SHORT PROBLEM: Write out exactly the lines that run from the line containing "Reconstruct this image" through the line containing "RNG = np.random.default_rng(7)"; both end lines belong to the answer.

# TASK MATERIAL start

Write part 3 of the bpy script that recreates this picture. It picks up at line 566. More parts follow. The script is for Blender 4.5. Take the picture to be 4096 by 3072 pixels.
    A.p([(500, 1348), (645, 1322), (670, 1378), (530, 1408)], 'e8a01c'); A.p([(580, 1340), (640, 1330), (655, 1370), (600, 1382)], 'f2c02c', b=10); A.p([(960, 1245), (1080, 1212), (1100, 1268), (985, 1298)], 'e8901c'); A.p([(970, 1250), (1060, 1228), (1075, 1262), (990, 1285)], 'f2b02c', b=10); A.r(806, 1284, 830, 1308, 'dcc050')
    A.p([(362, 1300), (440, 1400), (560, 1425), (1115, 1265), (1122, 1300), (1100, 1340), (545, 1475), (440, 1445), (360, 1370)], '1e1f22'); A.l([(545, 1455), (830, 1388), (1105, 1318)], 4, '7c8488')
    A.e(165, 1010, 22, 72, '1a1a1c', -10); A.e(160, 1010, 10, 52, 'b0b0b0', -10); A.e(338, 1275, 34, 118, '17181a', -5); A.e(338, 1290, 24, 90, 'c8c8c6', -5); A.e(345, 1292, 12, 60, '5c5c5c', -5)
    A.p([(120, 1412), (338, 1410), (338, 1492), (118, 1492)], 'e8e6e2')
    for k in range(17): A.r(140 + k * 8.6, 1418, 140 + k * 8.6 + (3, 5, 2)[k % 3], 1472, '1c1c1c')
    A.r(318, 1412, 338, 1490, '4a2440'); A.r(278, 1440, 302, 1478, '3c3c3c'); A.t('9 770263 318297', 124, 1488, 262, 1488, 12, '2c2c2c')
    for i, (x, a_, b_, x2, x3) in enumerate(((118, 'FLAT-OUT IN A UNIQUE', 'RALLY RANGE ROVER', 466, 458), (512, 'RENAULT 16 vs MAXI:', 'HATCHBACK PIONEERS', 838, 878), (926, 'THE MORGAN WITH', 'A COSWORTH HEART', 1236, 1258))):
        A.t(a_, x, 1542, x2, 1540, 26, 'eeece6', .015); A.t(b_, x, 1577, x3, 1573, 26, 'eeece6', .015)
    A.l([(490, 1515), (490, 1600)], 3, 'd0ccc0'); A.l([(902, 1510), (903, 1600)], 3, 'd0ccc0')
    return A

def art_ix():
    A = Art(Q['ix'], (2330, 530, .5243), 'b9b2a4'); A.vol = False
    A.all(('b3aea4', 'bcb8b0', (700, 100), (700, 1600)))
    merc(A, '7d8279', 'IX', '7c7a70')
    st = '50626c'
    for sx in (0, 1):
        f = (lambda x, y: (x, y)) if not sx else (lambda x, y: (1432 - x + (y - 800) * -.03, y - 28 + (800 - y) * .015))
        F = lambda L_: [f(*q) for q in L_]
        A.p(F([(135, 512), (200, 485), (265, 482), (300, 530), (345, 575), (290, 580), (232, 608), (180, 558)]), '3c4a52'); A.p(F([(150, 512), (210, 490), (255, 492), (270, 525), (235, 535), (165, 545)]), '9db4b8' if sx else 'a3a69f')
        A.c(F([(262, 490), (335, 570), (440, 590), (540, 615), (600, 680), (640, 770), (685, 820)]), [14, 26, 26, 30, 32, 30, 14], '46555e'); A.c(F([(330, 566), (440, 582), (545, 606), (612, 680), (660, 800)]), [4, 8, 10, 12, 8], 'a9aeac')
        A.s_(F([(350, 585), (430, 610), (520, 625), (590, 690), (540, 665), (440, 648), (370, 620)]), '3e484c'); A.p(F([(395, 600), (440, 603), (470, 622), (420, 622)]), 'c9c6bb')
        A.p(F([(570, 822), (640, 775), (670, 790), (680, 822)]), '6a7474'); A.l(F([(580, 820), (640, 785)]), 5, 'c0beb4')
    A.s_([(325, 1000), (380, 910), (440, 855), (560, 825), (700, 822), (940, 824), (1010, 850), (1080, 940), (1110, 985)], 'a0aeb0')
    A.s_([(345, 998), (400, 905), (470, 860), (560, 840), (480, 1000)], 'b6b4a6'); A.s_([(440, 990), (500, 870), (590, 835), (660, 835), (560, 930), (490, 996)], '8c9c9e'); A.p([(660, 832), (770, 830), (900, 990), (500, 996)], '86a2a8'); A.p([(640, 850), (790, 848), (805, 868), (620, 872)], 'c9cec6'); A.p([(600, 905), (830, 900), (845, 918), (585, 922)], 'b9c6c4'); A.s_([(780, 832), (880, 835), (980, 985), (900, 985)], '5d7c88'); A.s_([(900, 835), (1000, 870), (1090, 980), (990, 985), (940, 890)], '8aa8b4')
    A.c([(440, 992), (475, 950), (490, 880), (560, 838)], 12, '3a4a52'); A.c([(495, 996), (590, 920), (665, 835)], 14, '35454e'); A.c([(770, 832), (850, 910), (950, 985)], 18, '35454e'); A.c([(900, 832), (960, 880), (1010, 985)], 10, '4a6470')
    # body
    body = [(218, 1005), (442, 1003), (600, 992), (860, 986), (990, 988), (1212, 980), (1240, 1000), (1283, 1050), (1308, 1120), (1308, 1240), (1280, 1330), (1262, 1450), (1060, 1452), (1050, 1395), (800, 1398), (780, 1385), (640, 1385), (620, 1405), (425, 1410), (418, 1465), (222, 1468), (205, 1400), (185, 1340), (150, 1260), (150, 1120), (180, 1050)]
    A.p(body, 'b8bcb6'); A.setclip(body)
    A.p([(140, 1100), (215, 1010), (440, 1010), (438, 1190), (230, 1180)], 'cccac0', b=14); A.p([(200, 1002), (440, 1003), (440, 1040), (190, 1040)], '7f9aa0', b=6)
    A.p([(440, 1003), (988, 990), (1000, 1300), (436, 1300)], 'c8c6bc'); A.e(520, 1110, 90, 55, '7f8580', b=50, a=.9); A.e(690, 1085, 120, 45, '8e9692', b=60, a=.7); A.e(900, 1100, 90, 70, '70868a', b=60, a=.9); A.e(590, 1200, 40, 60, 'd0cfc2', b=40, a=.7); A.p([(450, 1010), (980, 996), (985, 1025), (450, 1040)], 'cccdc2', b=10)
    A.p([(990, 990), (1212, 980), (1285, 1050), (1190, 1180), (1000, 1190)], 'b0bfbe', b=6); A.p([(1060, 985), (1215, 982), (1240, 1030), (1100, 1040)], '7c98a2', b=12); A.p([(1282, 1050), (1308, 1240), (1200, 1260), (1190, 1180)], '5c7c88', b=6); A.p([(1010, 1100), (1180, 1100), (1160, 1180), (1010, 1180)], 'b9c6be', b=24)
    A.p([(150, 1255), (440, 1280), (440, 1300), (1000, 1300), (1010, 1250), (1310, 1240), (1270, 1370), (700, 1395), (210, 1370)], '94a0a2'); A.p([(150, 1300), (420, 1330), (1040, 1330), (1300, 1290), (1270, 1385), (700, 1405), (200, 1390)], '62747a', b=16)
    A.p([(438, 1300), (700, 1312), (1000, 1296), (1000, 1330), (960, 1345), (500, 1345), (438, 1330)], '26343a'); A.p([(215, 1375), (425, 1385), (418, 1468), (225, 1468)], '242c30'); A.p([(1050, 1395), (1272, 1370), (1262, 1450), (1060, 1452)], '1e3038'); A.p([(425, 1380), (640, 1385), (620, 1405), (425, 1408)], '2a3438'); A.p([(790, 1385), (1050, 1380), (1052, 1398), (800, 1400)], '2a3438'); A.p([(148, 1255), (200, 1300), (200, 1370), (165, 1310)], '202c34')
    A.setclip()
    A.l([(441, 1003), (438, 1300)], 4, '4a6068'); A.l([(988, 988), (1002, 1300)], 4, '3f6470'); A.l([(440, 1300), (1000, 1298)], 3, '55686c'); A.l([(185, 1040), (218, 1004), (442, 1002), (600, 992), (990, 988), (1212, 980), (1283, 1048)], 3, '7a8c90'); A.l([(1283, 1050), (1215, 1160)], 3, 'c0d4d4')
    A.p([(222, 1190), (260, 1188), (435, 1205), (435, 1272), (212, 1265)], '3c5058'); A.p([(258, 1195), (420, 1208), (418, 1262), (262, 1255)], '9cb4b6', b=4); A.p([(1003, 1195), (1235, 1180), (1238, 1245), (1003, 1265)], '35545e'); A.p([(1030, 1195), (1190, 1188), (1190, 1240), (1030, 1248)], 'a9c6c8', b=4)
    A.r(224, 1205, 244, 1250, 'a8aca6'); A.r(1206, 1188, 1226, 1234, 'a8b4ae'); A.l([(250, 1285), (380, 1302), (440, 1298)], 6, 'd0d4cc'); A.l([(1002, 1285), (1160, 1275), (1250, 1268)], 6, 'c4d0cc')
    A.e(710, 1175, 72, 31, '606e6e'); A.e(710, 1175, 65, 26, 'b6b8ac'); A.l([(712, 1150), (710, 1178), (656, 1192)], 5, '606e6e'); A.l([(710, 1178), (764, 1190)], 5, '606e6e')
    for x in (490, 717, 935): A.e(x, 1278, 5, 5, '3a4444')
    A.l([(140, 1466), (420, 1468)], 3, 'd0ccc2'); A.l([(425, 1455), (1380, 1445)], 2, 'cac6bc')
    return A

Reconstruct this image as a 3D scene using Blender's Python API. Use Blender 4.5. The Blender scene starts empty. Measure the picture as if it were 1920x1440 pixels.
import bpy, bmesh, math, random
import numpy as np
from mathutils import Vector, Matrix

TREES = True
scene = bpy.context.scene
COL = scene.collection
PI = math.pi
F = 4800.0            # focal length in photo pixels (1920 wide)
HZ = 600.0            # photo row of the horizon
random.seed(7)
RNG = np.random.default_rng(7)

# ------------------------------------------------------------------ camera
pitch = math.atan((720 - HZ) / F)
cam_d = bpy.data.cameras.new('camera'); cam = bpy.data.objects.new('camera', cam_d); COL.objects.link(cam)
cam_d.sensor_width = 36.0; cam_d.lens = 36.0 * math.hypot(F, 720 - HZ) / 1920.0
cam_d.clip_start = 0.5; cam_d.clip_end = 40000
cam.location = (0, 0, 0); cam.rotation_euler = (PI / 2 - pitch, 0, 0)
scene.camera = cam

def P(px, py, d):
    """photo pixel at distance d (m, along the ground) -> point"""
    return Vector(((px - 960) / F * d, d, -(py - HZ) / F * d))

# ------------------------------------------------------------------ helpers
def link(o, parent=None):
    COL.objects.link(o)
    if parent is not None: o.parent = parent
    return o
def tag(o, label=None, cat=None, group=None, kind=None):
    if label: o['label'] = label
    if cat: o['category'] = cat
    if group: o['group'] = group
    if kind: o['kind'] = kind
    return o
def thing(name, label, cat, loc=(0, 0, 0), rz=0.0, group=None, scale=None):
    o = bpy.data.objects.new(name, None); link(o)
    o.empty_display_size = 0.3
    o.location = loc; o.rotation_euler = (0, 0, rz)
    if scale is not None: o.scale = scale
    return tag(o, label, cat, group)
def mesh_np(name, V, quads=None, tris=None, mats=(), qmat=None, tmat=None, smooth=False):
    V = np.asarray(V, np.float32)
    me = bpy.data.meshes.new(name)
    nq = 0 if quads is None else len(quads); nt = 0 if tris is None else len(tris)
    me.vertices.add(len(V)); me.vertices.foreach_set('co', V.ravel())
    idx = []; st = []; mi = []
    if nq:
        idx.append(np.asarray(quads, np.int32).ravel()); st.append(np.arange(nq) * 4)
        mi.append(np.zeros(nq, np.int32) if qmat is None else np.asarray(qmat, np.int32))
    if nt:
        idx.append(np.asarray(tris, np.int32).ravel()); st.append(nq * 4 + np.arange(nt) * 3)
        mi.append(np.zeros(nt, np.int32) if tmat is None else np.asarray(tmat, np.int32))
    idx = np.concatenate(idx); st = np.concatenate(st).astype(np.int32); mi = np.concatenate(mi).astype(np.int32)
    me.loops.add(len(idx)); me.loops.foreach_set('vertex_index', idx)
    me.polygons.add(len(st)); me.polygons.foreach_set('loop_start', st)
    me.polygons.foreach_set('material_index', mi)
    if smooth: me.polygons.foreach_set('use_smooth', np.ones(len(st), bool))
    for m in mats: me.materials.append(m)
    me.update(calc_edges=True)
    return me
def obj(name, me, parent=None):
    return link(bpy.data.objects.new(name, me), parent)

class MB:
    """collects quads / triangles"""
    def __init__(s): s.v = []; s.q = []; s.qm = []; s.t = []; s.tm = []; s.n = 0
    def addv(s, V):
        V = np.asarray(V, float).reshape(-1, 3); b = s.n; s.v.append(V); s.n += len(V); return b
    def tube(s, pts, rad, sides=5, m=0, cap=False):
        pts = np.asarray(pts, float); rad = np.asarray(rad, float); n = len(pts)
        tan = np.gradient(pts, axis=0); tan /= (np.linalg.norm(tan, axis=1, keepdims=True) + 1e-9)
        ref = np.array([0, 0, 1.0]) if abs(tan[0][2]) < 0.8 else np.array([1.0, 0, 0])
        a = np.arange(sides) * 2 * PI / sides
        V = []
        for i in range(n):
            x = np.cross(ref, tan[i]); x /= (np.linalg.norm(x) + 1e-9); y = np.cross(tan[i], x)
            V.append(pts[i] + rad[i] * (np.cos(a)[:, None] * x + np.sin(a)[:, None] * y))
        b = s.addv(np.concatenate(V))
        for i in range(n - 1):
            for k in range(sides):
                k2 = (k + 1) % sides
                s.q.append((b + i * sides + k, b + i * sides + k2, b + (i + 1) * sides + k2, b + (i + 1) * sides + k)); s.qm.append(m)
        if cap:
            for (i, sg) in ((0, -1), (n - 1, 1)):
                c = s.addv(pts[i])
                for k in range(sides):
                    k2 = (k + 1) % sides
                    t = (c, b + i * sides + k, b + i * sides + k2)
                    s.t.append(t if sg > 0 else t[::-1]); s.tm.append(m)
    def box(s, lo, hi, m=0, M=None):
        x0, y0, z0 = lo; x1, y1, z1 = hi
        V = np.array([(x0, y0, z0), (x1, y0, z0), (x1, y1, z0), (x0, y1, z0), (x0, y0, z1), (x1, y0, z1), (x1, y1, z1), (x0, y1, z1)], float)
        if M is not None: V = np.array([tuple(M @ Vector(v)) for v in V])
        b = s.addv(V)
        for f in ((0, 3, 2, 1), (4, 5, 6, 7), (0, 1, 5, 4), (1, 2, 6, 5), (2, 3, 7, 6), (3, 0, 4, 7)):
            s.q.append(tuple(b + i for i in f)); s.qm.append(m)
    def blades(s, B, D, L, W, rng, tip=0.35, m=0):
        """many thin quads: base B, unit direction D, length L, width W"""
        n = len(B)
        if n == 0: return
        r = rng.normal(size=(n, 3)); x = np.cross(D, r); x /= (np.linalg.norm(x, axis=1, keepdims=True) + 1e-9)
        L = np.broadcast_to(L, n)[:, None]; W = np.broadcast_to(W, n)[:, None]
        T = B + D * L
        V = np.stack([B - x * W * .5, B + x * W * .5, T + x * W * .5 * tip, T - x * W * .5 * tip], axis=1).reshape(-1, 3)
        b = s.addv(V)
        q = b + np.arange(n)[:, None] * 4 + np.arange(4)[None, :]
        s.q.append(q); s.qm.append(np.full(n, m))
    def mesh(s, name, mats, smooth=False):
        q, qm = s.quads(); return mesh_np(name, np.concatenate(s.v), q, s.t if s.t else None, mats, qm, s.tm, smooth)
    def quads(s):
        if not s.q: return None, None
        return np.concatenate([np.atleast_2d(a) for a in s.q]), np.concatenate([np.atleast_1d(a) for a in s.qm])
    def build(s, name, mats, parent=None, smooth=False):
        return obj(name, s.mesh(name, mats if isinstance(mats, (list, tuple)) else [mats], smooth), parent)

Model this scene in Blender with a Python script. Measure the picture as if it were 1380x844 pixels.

# TASK MATERIAL end

RESULT OF THIS TASK:
Reconstruct this image as a 3D scene using Blender's Python API. Use Blender 4.5. The Blender scene starts empty. Measure the picture as if it were 1920x1440 pixels.
import bpy, bmesh, math, random
import numpy as np
from mathutils import Vector, Matrix

TREES = True
scene = bpy.context.scene
COL = scene.collection
PI = math.pi
F = 4800.0            # focal length in photo pixels (1920 wide)
HZ = 600.0            # photo row of the horizon
random.seed(7)
RNG = np.random.default_rng(7)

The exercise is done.